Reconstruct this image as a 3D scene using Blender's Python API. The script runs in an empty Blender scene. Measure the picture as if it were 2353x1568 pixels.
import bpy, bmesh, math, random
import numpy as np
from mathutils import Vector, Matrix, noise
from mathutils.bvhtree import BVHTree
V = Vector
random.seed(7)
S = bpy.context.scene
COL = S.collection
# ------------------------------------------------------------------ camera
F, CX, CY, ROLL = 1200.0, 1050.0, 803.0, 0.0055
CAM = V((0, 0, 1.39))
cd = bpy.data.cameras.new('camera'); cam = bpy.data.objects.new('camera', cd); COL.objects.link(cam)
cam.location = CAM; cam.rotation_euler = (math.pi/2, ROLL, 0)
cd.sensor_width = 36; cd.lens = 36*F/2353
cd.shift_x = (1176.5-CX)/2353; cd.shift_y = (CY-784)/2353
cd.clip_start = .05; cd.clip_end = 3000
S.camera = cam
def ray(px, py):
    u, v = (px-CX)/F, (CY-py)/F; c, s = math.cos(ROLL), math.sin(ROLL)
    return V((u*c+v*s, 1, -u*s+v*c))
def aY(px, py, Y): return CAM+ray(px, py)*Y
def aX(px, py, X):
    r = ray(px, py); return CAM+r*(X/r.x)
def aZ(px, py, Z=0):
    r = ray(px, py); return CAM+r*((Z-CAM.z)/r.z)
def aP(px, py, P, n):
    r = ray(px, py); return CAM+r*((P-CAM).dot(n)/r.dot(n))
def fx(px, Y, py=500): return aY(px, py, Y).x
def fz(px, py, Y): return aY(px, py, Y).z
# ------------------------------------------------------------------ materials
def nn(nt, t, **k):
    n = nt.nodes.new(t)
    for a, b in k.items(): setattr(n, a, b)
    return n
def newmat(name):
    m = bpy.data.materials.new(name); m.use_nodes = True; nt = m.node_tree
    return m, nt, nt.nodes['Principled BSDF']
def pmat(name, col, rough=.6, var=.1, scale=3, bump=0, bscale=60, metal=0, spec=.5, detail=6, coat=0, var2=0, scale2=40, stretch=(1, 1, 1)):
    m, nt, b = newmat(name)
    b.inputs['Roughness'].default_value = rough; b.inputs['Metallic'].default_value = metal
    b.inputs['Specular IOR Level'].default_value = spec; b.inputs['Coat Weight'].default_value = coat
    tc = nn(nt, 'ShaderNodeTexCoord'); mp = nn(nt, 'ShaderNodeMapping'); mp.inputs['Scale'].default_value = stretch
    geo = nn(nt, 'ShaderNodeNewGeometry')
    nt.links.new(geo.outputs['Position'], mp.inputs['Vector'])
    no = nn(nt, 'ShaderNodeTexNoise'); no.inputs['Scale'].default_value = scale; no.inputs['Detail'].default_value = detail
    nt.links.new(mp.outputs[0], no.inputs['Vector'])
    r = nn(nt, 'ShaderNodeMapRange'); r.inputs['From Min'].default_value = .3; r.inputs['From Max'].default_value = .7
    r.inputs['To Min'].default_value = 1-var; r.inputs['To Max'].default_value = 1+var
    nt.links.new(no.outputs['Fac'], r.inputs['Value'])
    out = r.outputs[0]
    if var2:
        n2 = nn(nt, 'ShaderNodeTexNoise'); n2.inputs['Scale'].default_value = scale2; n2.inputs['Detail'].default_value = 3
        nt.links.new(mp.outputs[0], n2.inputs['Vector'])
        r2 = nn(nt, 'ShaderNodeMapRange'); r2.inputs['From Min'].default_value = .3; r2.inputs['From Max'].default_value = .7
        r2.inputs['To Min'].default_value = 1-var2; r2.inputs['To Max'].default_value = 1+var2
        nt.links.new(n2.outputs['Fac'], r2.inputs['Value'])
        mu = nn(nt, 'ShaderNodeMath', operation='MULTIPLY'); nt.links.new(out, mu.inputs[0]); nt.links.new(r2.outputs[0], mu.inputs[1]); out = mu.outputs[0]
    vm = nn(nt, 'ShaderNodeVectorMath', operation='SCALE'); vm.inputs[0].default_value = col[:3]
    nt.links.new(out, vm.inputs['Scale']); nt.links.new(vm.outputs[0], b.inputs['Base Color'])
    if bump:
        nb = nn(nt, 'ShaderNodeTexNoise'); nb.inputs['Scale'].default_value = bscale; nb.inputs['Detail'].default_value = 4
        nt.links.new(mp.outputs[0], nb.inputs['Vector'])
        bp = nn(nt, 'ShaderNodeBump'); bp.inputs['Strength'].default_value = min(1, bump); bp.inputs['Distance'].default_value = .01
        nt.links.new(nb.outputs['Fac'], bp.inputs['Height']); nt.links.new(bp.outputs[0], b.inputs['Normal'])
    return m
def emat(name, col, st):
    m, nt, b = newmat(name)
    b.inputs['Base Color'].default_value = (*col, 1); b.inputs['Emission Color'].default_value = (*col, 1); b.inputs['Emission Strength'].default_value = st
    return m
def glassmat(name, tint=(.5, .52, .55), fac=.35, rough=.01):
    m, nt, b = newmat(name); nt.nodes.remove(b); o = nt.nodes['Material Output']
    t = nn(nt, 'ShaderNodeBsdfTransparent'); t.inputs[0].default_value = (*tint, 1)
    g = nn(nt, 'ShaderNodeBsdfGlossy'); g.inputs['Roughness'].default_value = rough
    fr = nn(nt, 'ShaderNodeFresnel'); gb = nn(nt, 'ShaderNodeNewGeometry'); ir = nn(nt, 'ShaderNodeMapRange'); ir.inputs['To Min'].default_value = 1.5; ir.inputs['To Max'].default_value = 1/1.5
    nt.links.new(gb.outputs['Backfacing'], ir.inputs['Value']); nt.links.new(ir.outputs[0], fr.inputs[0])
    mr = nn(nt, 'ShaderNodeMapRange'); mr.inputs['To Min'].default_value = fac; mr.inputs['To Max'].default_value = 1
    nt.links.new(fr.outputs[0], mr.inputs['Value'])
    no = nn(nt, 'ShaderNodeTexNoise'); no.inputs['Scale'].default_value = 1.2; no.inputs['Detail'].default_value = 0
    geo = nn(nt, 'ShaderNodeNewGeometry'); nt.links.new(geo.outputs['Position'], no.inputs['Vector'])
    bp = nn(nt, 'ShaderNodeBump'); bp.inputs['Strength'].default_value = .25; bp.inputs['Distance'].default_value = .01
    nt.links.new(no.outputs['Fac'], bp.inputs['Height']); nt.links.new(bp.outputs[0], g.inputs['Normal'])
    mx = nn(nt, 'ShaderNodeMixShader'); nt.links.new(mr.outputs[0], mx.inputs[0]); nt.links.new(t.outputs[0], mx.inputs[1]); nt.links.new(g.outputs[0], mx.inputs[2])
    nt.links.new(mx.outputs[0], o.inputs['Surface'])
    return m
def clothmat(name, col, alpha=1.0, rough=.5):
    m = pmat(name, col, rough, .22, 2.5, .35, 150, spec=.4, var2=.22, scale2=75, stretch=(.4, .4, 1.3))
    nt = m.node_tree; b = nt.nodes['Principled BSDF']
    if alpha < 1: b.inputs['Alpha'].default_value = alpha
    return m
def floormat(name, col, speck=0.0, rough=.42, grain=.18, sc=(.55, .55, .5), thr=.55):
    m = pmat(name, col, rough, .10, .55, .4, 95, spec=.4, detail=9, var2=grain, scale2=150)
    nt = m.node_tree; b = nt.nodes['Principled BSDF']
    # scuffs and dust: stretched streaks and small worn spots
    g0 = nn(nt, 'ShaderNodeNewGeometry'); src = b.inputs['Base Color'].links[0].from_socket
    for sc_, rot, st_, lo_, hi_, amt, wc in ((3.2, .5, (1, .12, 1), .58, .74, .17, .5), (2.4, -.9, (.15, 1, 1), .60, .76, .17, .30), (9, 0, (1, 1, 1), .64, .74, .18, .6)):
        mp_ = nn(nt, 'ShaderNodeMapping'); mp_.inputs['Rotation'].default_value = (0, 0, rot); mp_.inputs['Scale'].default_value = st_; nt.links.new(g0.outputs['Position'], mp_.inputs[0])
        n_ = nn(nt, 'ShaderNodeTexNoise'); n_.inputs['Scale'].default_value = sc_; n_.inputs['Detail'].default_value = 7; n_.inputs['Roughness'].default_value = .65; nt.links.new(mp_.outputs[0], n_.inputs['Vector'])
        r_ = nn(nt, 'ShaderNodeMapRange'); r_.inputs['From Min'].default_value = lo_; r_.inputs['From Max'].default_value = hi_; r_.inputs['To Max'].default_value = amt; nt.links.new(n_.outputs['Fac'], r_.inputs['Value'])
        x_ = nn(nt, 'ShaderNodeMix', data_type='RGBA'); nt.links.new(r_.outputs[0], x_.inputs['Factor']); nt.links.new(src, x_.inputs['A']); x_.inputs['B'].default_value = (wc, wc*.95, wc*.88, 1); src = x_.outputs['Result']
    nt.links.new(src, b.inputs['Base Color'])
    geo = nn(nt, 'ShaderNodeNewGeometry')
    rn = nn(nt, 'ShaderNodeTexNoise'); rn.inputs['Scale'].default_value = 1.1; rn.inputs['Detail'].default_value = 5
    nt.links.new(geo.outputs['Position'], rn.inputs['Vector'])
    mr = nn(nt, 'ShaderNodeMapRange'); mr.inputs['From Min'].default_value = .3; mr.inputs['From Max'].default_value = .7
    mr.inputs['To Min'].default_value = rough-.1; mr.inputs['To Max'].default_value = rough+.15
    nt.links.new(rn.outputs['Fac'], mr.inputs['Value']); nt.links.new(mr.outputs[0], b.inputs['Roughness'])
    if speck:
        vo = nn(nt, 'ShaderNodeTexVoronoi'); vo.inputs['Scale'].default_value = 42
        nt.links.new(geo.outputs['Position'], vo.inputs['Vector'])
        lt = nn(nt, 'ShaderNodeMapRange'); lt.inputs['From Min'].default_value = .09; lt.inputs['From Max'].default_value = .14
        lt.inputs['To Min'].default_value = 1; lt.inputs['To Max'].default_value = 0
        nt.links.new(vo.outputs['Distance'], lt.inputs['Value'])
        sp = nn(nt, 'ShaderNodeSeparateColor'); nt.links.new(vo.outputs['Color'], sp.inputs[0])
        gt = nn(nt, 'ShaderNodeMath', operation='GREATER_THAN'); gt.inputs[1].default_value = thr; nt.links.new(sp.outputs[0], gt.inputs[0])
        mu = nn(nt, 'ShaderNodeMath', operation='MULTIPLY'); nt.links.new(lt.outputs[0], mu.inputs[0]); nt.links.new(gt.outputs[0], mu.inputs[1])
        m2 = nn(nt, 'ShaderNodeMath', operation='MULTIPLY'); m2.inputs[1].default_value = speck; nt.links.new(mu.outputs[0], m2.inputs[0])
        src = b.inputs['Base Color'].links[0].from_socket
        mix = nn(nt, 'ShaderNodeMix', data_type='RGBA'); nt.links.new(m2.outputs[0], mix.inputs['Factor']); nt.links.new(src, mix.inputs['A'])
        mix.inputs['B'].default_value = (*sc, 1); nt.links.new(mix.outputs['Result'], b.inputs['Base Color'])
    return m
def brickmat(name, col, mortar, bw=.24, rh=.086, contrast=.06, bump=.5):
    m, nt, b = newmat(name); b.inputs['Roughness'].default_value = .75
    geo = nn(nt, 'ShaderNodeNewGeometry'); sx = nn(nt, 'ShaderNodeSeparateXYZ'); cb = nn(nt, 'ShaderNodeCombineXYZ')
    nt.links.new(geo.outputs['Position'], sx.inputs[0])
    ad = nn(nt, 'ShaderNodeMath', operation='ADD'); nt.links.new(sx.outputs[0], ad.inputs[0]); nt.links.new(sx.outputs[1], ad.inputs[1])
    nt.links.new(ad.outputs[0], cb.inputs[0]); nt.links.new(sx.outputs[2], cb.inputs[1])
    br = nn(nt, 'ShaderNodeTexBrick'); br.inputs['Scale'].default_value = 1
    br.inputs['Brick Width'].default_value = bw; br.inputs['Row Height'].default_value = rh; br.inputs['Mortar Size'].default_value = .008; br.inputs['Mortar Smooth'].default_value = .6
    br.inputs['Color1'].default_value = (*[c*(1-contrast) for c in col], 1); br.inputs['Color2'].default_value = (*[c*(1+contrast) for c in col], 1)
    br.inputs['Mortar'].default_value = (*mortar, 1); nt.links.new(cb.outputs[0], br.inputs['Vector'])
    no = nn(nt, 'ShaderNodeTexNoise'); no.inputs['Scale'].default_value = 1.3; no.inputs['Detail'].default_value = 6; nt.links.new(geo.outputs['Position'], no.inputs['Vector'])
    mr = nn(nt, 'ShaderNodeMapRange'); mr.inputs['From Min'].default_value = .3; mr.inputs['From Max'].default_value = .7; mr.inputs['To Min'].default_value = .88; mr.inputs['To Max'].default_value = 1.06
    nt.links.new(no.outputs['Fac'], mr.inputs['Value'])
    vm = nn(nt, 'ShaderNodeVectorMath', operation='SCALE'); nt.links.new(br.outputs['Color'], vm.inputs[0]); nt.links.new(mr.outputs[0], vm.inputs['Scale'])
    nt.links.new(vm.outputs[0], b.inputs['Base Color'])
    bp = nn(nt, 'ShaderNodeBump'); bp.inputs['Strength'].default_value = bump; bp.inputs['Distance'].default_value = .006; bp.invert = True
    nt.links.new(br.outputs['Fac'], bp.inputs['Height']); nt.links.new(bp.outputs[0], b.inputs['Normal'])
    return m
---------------
__TASK DETAILS__: Your task is to gather every line with the word "scene" and copy it.

__OUTPUT FOR THIS EXERCISE__:
Reconstruct this image as a 3D scene using Blender's Python API. The script runs in an empty Blender scene. Measure the picture as if it were 2353x1568 pixels.
S = bpy.context.scene